Mais il faudra peut-être reconnaître que la majorité des commerçants préfèrent acheter sans factures. C’est devenu la norme. Pourquoi boudent-ils la facturation ?
La majorité des commerçants sont pénalisés par la facturation. Ils ne la fuient pas. Je donne un seul exemple : prenons un commerçant qui exerce son activité commerciale dans les règles de l’art et s’efforce à être « réglo », et juste en face de lui un marchand informel qui vend les mêmes produits que lui avec des prix cassés et bien entendu sans facturation et sans payer le moindre impôt.
Quelle serait votre réaction si vous étiez à la place de ce commerçant qui doit faire face à une concurrence déloyale ? Quand ce marchand informel vend sans facture, cela signifie qu’il ne paye pas de TVA et engrange une marge bénéficiaire supérieure à celle du commerçant « formel » qui, lui, a des charges et un loyer à payer, etc.
Dans l’absolu, les commerçants ne sont pas contre la facturation, mais ils veulent que l’informel soit éradiqué totalement et généraliser ce procédé, ou bien ils sont dans l’obligation de ne pas passer par la facturation.
« Il ne faut ni plafonner les prix ni subventionner les produits »
Périodiquement, on assiste à des crises et des tensions sur certains produits souvent de large consommation. Qu’y a-t-il lieu de faire pour sortir de ce cercle vicieux ?
Cette situation est le résultat de plusieurs raisons. D’emblée, la politique des subventions doit être revue. Subventionner un produit ne constitue pas une solution.
Il faut donner la subvention directement au citoyen. Libérer les prix des produits subventionnés et les aides peuvent être allouées sous forme d’argent liquide aux nécessiteux et au profit des employés aux bas salaires…

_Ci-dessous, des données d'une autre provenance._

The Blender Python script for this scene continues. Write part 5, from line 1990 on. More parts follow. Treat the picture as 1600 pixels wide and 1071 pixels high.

Il y a des expériences dans le monde dont l’État peut s’inspirer. Pourquoi abandonner les subventions ? Régulièrement, chaque année, chaque six ou trois mois survient un problème : une fois une crise du pain, une autre du lait ou de la farine, de l’huile, etc. Lever les subventions permettra de régler le problème définitivement. Il ne faut ni plafonner les prix, ni subventionner les produits.